PM takes Opposition to task over job creation
ANCHOVY, St James — Prime Minister Dr Andrew Holness on Sunday juxtaposed the employment-creation record of his ruling Jamaica Labour Party (JLP) against that of the Opposition People’s National Party (PNP), suggesting that the performance of his Administration is superior.
“All I need to say to you, you remember JEEP, you remember that promise? At the time when they made the promise, unemployment was high, over 13 per cent thereabouts, and they promised that they would create employment,” Holness told a meeting of the JLP’s Region Four organisation at Anchovy High School in St James.
“What they did, they create some crash work programme; you remember that? Some of you might not remember and that’s the problem and that’s why we have to teach, that’s why we have to put these things back into the forefront of the minds of the people because they are relevant to the decision that you have to make,” he stated.
JEEP (Jamaica Emergency Employment Programme) was a national programme launched on March 22, 2012 by then Prime Minister Portia Simpson Miller.
It was conceptualised to provide short-term employment, particularly for people at the lower socio-economic level but was not intended to be a permanent fix to the country’s unemployment challenge.
However, the programme was criticised, particularly by the JLP, which raised concerns about its execution, claiming there was a lack of transparency, potential for political bias, and questioned whether it was adequately addressing unemployment.
Holness told his audience that after examining the PNP’s record they should look at what his party has done.
“We implemented the Housing, Opportunity, Production and Employment (HOPE) programme; we implemented the National Service Corps; we made HEART training free for our youngsters — 120,000 of them got training,” he declared.
“We have summer programmes with over 15,000 to over 20,000 youngsters being employed throughout the government, but I want you to also appreciate that the way in which we ran the economy generated jobs naturally and organically, we didn’t have to create jobs artificially,” he insisted.
He also sought to press home his Administration’s management of the economy.
“… we ran it so well, it has generated jobs in the normal course of its operations and so when unemployment was 13 per cent or more under the PNP, unemployment today is 3.3 per cent, the lowest unemployment rate in the history of Jamaica,” he declared.
In a more localised assault on the PNP, Holness pointed to the water challenges that he said were inherited from the Opposition in the St James Southern constituency which had been held by the PNP for more than three decades before the JLP’s Homer Davis won the seat.
“Bear in mind that we didn’t create the problem and I will go a little further by saying that this constituency was held by the PNP for over 30 years,” he said.
“Of that 32 years, the PNP had 18 and a half years straight that they ran the country, they were on charge.

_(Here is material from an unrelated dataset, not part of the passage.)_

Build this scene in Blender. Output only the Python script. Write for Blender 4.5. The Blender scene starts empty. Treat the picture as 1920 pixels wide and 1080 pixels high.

There was no break in their term of office, they had State resources for 18 and a half years,” he added.
Drawing a comparison, he highlighted plans for work to be done in the area such as the recently announced $600-million improvement project that will impact the Shettlewood to Anchovy water supply.
“They ran the economy of this country for 18 and a half years straight and if you take what they have done for water in 18 and a half years, and you take it and you compare it to what we have done for water on our nine years, we doubled what they have done,” he declared.
Holness insisted that he had to take this approach so that JLP supporters and other voters would understand what has been happening so that they could make an educated choice.
He charged that the Opposition, having nothing of substance to campaign on, has been using other strategies to compete with the Government.
“They tried to play upon the frustrations and discontent and and real concerns of the frustrated voter to get the frustrated voter to not pay attention to all that we are doing and to vote in an emotional and probably sometimes irrational way,” he said.
“We have countered that because we have a resume of achievements that we showed to the public that cannot be contested,” he continued.
“So now their campaign has shifted from trying to deal with our record to trying to attack people individually,” he said.
“You see this with the school bus policy
— a policy makes sense, that is going to benefit the people
— they are trying to attack the policy. It never work and then now they trying to attack the person who is implementing the policy,” he said.
“I am here now pointing out to you, don’t get caught in this kind of false narrative and trickery that the Opposition is coming with,” he stated.